3 min read

Sometimes you lose

Investing has become boring and stressful over the course of the year. As the markets, stocks and crypto, housing likely to follow, have entered a downturn. The dip continues to dip. All due to war and widespread inflation.

The coverage and conversation around investing has waned in the last 6 months due to the bear market. The crypto lads are applying to McDonald’s, twitter-ers (what is the term for Twitter content creators?) are quiet or shilling shitcoins and YouTubers are reacting to every piece of news that drops around the market.
People’s interests have faded somewhat, and investing has become a harder sell to audiences. Ad rates on platforms like YouTube have now down decreased significantly with company cutting back on ad spending. These all come together to diminish the allure of investing.

I digress.

If you’re into crypto at all, you know about Terra Luna. You saw what happened in May. What you may have not known is that I was a strong believer in the project, and I had a significant, to me, sum in Anchor Protocol. And a decent chunk staked in Luna itself.

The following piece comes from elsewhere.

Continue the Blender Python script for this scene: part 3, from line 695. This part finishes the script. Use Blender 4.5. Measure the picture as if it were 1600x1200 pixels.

No one saw the attack coming. But I was on holiday when this was going down, so I didn’t see it start to crumble. Maybe if I did, if I was paying attention, perhaps I would have withdrawn and redeemed some value. Alas, I was enjoying myself in Bulgaria and didn’t have a clue until after the fact after it went to zero. For me, that represented £5,000 roughly in savings gone. Poof.

As I write this, that feels significant, I could really use that money, that security. The markets are wrecked, there is a war, and as rampant inflation globally. However, I’m fine with the loss, I never invested anything that we couldn’t live without. I would never do that to my family, that would be wholly irresponsible of me. I think the less than here is to not invest with reckless abandon because that’s not investing, that’s gambling. Only invest in people companies and protocols that you believe in, and only invest what you’re willing to lose. It’s clear that there are recessions on the way.

In response to this, I will be taking a break from actively investing. I believe dollar cost averaging is the best strategy over time, but I’m taking the next few months to build up cash reserves and when we’re at peak despair I’ll be ready to deploy the capital.

This isn’t an attempt to time the market, but playing defence.